Но когда прозвучит голос, призывающий вернуться домой надолго, какая-то ее часть всегда услышит: она ждала этого зова. Когда прозвучит этот призыв из дома, она послушается – тайно или не слишком таясь она готовится пойти на зов. Она сама и все союзники ее сокровенной души восстановят способность возвращаться. Этот процесс обретения способности касается не просто той или иной женщины – он касается всех нас. Каждая из нас опутана земными обязательствами. И все же Старик зовет всех нас в море. Все должны возвращаться.

Ни один из этих способов возврата домой не зависит от материального и социального положения, образования или физической подвижности. Даже если мы способны увидеть одну-единственную травинку, даже если весь наш горизонт – куцый клок неба, даже если все наше достояние – тощий сорняк, пробившийся сквозь трещину в тротуаре, мы можем увидеть все свои циклы в природе и благодаря ей. Все мы можем уплыть в море. Все мы можем общаться с морем с утеса.

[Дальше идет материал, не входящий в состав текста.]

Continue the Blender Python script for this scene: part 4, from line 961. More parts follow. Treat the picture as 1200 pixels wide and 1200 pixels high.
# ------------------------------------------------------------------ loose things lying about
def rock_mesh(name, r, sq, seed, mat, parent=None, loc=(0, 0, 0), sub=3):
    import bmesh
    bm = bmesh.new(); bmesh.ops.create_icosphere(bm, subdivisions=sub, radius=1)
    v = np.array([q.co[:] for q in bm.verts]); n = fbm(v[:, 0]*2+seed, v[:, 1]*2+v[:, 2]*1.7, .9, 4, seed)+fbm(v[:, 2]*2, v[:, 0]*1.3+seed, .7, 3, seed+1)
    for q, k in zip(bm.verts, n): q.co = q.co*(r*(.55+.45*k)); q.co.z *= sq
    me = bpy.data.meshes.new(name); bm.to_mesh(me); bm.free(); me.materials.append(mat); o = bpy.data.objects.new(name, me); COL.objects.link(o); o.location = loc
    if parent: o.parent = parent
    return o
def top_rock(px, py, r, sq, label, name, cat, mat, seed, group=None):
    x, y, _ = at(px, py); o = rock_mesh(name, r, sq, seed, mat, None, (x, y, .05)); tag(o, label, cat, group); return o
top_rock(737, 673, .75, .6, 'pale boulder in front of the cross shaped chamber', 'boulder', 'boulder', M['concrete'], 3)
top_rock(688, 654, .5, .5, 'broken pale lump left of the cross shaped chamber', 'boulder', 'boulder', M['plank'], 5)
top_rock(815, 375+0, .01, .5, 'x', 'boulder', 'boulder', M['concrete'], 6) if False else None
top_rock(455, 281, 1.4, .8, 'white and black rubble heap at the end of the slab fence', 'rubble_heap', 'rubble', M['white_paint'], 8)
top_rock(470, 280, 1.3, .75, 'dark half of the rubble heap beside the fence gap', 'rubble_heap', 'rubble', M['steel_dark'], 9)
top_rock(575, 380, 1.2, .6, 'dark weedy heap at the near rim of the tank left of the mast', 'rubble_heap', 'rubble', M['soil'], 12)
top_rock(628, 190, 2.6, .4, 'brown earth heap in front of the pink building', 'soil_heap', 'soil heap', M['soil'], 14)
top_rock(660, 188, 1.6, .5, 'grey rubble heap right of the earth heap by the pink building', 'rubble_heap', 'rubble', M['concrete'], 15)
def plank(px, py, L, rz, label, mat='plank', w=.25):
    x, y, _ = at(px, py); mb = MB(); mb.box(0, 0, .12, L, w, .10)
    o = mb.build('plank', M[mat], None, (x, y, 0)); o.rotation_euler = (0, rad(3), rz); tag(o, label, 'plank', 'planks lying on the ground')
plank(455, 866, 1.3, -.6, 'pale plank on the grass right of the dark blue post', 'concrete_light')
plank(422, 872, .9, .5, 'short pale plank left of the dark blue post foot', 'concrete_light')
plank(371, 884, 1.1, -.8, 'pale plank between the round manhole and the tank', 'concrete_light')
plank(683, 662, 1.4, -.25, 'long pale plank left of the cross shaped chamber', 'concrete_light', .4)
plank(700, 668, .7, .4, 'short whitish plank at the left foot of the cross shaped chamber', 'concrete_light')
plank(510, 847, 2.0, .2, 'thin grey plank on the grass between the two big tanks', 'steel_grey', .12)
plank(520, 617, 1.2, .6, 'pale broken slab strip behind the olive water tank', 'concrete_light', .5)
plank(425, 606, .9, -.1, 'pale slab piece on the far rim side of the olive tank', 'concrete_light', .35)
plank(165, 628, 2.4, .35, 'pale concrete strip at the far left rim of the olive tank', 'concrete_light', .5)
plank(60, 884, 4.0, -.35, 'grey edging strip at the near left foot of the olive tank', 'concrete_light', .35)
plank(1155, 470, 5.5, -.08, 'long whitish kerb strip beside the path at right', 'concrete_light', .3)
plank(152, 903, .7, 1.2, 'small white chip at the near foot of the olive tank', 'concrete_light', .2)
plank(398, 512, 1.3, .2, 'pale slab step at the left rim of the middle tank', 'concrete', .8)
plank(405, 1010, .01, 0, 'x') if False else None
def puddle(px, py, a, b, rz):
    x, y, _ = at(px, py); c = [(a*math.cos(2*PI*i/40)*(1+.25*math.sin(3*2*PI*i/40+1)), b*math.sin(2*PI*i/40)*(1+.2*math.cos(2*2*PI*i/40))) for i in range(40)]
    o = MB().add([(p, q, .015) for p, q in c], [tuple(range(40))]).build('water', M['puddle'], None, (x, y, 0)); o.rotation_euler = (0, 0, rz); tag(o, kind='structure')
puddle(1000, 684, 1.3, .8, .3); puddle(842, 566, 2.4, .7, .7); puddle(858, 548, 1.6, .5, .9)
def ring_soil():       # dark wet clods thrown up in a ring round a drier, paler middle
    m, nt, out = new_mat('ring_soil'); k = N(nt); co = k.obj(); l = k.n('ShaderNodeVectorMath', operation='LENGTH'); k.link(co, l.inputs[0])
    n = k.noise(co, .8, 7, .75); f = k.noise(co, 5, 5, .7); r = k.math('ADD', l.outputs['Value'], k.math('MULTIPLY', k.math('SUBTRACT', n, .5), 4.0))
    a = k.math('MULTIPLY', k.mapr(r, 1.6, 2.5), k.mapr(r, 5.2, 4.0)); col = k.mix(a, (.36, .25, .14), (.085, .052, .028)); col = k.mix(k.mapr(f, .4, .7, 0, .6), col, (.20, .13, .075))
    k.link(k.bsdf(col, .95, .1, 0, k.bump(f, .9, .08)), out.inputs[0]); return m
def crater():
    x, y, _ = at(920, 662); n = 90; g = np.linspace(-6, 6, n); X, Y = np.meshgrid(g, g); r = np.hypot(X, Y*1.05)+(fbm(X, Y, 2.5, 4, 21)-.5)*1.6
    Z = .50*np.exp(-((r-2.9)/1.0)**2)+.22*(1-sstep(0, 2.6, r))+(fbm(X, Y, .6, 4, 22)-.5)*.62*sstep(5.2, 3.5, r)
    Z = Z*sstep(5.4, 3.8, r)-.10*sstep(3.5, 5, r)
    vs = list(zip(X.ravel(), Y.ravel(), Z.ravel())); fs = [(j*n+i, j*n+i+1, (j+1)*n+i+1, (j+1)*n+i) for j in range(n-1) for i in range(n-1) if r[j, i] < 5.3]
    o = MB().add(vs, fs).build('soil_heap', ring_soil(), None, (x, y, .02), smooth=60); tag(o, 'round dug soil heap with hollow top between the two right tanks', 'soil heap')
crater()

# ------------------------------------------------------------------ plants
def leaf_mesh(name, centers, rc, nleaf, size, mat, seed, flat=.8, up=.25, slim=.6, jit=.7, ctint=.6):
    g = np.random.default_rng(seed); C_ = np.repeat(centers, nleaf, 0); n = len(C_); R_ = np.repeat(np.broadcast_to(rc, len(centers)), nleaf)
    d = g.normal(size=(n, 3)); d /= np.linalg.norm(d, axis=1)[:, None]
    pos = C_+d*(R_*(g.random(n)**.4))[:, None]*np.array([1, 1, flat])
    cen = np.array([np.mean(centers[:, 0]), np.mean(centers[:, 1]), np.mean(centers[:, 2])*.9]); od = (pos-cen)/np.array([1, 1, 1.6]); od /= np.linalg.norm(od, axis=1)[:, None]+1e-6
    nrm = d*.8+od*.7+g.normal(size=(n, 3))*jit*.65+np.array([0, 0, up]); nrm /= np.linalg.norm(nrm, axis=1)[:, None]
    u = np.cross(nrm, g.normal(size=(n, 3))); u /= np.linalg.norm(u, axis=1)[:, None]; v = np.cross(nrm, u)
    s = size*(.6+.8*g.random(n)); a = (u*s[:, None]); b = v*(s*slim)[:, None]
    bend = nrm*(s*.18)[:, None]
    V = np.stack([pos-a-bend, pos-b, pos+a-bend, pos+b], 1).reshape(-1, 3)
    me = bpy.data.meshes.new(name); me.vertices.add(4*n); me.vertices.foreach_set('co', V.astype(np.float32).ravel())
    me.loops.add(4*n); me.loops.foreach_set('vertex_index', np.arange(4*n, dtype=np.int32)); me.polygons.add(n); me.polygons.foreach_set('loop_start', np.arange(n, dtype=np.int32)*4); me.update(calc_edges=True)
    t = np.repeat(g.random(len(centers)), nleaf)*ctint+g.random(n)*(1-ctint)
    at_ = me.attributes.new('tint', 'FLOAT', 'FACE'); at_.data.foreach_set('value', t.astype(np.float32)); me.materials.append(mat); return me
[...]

Все женщины должны иметь эту связь: многодетные матери, влюбленные женщины, одинокие женщины, деловые женщины, хандрящие женщины, светские женщины, женщины-экстраверты и женщины-интроверты, женщины с патологическим чувством долга.

Юнг говорил: "Было бы куда лучше просто признаться в своей духовной нищете... Когда дух тяжелеет, он превращается в воду... Поэтому путь души... ведет к воде" [22]. Возвращение домой и беседы с тюленихой, когда мы стоим на коленях на морском утесе, – это действия, которым присуща исконная и целостная экология, ибо они являют собой возвращение в воду, встречу с диким другом, с тем, кто больше, чем кто бы то ни было, любит нас неослабно, беззаветно и с глубочайшим терпением. Нужно только глядеть в эти глаза души, "дикие, мудрые и любящие", и учиться у них.